As quoted in Sichel, the Morning Post of January 20, 1775, called it ‘‘the gulph of malevolence,’’ while the next day’s Morning Chronicle, recalled in Richard C. Taylor’s ‘‘Rereading Sheridan’s Reviewers,’’ in Sheridan Studies, pronounced it too long: ‘‘insufferably tedious.’’ A scant number of reviewers approved of some aspects, such as the reviewer on January 27, 1775, (before the revised version; also in Taylor) who saw ‘‘some of the most affecting sentimental scenes’’ he could remember.

Sheridan’s satire was lost on his audience. Few of the reviewers understood his linguistic jokes: the January 18, 1775, Public Ledger found the language ‘‘defective to an extreme’’ with ‘‘shameful absurdities’’ and the same day’s Morning Chronicle pronounced Mrs. Malaprop’s lines not ‘‘copied from nature’’ (both reviews in Taylor).
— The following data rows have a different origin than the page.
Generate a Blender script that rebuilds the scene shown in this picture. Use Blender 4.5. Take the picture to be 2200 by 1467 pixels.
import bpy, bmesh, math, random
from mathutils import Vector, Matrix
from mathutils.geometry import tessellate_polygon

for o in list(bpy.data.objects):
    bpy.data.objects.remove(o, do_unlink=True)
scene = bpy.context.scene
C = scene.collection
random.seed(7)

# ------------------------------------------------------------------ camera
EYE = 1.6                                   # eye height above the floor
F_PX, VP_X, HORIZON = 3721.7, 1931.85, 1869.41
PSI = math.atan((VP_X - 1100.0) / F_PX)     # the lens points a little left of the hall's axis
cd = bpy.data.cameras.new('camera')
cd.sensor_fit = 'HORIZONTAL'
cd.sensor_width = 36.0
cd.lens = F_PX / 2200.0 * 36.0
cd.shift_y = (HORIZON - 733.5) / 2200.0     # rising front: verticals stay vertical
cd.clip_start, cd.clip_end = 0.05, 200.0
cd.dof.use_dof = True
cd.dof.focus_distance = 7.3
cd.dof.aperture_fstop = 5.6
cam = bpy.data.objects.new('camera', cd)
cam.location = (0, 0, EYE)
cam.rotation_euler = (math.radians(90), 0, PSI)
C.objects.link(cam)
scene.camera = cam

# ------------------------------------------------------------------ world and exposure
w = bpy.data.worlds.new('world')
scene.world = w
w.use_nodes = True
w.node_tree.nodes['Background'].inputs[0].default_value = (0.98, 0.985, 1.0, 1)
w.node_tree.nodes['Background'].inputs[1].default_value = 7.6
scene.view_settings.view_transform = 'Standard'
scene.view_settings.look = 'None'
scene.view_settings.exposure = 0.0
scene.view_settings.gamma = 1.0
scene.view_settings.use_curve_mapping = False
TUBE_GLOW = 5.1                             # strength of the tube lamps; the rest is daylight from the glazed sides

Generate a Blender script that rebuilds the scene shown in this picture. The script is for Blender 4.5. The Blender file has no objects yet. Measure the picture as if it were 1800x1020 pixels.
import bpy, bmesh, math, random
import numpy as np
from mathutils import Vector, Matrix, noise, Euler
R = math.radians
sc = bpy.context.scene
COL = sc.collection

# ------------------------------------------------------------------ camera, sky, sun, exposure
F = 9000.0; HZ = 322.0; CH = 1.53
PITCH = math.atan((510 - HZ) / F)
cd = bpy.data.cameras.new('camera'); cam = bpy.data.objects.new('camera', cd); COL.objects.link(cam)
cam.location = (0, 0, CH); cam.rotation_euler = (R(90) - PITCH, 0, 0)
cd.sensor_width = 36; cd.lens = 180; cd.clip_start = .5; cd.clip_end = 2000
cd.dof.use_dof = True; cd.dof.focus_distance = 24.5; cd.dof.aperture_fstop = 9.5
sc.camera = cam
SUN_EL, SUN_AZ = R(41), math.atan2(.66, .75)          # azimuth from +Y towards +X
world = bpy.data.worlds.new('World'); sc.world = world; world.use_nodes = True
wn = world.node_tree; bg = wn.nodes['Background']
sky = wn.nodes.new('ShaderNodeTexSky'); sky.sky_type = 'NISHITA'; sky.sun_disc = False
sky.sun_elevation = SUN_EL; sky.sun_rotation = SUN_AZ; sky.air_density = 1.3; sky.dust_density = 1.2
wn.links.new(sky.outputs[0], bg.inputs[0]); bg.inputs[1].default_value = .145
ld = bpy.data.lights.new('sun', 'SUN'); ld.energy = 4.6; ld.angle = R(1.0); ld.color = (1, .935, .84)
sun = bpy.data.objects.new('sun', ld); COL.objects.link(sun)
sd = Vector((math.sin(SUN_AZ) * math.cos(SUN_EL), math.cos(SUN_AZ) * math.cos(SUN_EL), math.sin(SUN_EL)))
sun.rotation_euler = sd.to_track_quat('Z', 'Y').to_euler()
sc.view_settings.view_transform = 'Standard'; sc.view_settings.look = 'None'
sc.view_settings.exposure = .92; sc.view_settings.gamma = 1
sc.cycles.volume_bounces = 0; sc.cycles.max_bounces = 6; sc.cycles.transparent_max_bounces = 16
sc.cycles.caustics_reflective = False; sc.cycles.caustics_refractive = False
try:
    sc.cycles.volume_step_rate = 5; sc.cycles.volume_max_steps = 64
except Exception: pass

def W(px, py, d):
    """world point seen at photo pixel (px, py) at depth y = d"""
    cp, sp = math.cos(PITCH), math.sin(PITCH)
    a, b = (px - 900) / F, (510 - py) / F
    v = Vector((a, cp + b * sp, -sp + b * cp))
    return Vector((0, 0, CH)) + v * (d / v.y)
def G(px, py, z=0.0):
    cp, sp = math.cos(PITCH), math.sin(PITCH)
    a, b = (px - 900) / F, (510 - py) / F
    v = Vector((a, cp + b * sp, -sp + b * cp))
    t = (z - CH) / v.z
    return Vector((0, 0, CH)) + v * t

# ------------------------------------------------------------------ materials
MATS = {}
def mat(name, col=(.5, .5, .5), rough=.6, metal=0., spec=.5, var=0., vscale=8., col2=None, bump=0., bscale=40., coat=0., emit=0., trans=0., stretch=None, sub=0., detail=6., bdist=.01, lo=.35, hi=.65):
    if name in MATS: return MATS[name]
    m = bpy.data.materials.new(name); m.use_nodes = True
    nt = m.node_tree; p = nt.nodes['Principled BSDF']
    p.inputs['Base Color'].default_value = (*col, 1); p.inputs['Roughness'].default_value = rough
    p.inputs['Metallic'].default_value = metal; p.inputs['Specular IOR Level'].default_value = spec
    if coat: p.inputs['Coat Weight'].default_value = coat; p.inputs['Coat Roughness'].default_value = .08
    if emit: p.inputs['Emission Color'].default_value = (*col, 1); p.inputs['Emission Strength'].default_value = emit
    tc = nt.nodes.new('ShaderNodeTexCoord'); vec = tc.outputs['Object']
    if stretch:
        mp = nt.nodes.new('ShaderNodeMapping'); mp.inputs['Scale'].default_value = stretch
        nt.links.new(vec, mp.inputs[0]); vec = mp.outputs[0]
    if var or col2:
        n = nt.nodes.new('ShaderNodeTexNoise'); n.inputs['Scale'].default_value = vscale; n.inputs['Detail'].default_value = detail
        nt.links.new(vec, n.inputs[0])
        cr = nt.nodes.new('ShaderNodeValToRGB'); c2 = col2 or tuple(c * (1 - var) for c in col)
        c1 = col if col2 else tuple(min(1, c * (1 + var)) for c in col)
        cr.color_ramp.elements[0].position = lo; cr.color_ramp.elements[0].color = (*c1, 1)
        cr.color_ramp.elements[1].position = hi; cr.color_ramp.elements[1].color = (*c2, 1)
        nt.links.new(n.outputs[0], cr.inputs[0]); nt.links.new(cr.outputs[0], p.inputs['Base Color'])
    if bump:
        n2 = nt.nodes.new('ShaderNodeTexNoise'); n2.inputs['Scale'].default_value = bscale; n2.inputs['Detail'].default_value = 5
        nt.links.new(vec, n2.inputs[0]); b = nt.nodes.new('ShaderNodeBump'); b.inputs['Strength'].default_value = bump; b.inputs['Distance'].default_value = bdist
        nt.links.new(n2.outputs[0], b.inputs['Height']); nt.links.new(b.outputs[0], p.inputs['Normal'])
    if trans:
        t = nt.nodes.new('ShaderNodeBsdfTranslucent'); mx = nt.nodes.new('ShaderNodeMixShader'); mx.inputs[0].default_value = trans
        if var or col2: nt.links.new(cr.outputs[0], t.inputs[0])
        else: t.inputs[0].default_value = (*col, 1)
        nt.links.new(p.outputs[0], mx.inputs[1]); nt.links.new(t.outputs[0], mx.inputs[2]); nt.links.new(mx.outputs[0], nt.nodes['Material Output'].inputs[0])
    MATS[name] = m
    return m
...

The press approved of Sheridan’s decision to withdraw the play for revisions. The overhauled play appearing on January 28, 1775, met with a completely different reaction. Although some reviewers bridled at the attack on libraries, the Morning Post of January 30, 1775, printed a verse in rhyming couplets pronouncing the play a ‘‘perfect piece,’’ joining a general chorus of praise (Sichel). The success was complete. Years later, when Sheridan was an old man, his son Tom arranged for a special production of The Rivals with an old flame of Sheridan’s and Tom and his wife playing key roles. Sheridan loved it.

The Rivals enjoyed consistent play during the nineteenth century, but interest in it dwindled during the twentieth century. It became a ‘‘period piece,’’ one that was exhumed occasionally in theaters, and more occasionally served as fodder for academic research into the eighteenth-century theater. During the 1970s, critics looked at the play through the lens of social justice, John Loftis proclaiming in 1975 that it represents a world ‘‘of social and financial practicality … in which a rich and repulsive suitor such as Bob Acres might be rejected in favor of a rich and attractive suitor such as Jack Absolute.’’ Twenty years later, in 1995, Jack Durant drew parallels between Sheridan’s obsession with proper language in his letters, and the valuation of ‘‘well-governed language’’ in his plays, including The Rivals. Today, The Rivals still enjoys occasional production and respectable reviews.